Directive → Please output the lines shown below exactly as they appear.

Supplied information →
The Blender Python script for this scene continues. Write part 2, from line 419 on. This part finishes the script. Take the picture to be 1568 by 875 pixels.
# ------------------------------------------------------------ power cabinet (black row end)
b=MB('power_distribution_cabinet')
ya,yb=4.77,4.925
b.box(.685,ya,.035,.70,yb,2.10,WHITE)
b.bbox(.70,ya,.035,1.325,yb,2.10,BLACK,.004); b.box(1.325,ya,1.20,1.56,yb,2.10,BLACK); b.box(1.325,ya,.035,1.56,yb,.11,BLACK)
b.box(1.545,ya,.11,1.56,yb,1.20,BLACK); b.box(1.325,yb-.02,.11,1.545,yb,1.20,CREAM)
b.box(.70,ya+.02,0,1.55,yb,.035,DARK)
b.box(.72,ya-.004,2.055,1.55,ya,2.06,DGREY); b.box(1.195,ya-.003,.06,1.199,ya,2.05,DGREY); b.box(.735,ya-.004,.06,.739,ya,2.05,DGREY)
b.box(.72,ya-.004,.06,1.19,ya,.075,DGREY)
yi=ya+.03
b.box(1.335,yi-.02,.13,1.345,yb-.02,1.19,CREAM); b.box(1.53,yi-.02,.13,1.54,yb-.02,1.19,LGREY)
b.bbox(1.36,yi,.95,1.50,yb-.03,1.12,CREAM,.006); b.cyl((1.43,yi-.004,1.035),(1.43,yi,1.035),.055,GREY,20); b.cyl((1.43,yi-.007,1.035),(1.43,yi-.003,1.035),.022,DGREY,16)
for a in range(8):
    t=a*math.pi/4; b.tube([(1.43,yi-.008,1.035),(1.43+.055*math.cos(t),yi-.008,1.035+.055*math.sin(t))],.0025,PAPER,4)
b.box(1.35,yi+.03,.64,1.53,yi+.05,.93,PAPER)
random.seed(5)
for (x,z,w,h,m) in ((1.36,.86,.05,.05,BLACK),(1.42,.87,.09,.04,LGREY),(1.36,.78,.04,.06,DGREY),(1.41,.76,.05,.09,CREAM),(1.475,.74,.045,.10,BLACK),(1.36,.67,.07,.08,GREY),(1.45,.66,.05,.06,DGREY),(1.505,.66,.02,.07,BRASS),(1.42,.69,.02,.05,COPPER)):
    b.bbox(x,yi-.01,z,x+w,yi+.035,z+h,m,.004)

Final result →
The Blender Python script for this scene continues. Write part 2, from line 419 on. This part finishes the script. Take the picture to be 1568 by 875 pixels.
# ------------------------------------------------------------ power cabinet (black row end)
b=MB('power_distribution_cabinet')
ya,yb=4.77,4.925
b.box(.685,ya,.035,.70,yb,2.10,WHITE)
b.bbox(.70,ya,.035,1.325,yb,2.10,BLACK,.004); b.box(1.325,ya,1.20,1.56,yb,2.10,BLACK); b.box(1.325,ya,.035,1.56,yb,.11,BLACK)
b.box(1.545,ya,.11,1.56,yb,1.20,BLACK); b.box(1.325,yb-.02,.11,1.545,yb,1.20,CREAM)
b.box(.70,ya+.02,0,1.55,yb,.035,DARK)
b.box(.72,ya-.004,2.055,1.55,ya,2.06,DGREY); b.box(1.195,ya-.003,.06,1.199,ya,2.05,DGREY); b.box(.735,ya-.004,.06,.739,ya,2.05,DGREY)
b.box(.72,ya-.004,.06,1.19,ya,.075,DGREY)
yi=ya+.03
b.box(1.335,yi-.02,.13,1.345,yb-.02,1.19,CREAM); b.box(1.53,yi-.02,.13,1.54,yb-.02,1.19,LGREY)
b.bbox(1.36,yi,.95,1.50,yb-.03,1.12,CREAM,.006); b.cyl((1.43,yi-.004,1.035),(1.43,yi,1.035),.055,GREY,20); b.cyl((1.43,yi-.007,1.035),(1.43,yi-.003,1.035),.022,DGREY,16)
for a in range(8):
    t=a*math.pi/4; b.tube([(1.43,yi-.008,1.035),(1.43+.055*math.cos(t),yi-.008,1.035+.055*math.sin(t))],.0025,PAPER,4)
b.box(1.35,yi+.03,.64,1.53,yi+.05,.93,PAPER)
random.seed(5)
for (x,z,w,h,m) in ((1.36,.86,.05,.05,BLACK),(1.42,.87,.09,.04,LGREY),(1.36,.78,.04,.06,DGREY),(1.41,.76,.05,.09,CREAM),(1.475,.74,.045,.10,BLACK),(1.36,.67,.07,.08,GREY),(1.45,.66,.05,.06,DGREY),(1.505,.66,.02,.07,BRASS),(1.42,.69,.02,.05,COPPER)):
    b.bbox(x,yi-.01,z,x+w,yi+.035,z+h,m,.004)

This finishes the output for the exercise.